2. Dead algae brushes off easily.

Another way to identify dead algae is by brushing it. If it smears, it’s alive, and if it brushes off easily, it’s dead.

Things Sometimes Mistaken for Dead Algae

Dirt and sand look very similar to dead algae dust, especially in a swimming pool. If it’s brownish, it will look like wet cardboard. Dead algae stain a pool finish as easily as live algae and needs to be removed immediately.

cloudy pool with dirt at the bottom
Not dead algae. These are stains & dirt.

You can tell if it is dirt or dead algae by picking it up. If it picks up easily, it’s dirt or sand. You can feel it’s more solid and has a higher density. If you’re having a hard time picking the debris up and it’s floating around, then it’s dead algae.

Is it Safe to Swim With Dead Algae in a Pool?

Dead algae don’t present a direct health hazard. But it will cloud up, turn the water brown as soon as it’s stirred up, and eliminate visibility. So, swimming in a pool with dead algae is indirectly hazardous because swimmers can injure themselves in a pool without visibility.

How Do You Remove Dead Algae From a Pool?

After live algae are treated, dead algae dust will be left behind because the filter cannot pick up all the fine algae particles. After the dead algae settles, it will need to be removed manually. 

You can do this with a combination of brushing, manual vacuuming, filtering the water, and using a flocculant. 

Cartridge filter with green algae on the left side and clean cartridge filter after deep cleaning and hosing off.
Filter cartridge with green algae on the left side and clean cartridge filter after deep cleaning and hosing off.

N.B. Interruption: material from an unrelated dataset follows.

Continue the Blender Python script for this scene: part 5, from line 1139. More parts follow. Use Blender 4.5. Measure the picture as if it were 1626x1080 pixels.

Frequently Asked Questions

Why are there dead algae on the bottom of my pool?

Live algae that have been treated by algaecides and shocking are removed by the pool’s filtration system. However, not all of it is removed, and the leftover dead algae particles sink to the bottom of the pool. Or sometimes float and then sink before the filter has a chance to remove them.

Will a sand filter remove dead algae?

Dead algae particles are so fine that a sand filter will not remove them. If you vacuum with the filter setting on “filter,” many of the particles will recirculate back into your pool. It is best to vacuum the pool with the filter setting on “waste” to remove the dead particles.

If you’re not sure about filter settings, we have an article about what each setting does on your pool’s filter.

How do you remove dead algae from a pool with no vacuum?

Removing dead algae from the bottom of a pool with no vacuum is difficult. You could attempt to remove the particles with a fine mesh net, but you won’t be able to remove all of them. Or you can create an improvised vacuum by using a pool hose as a siphon.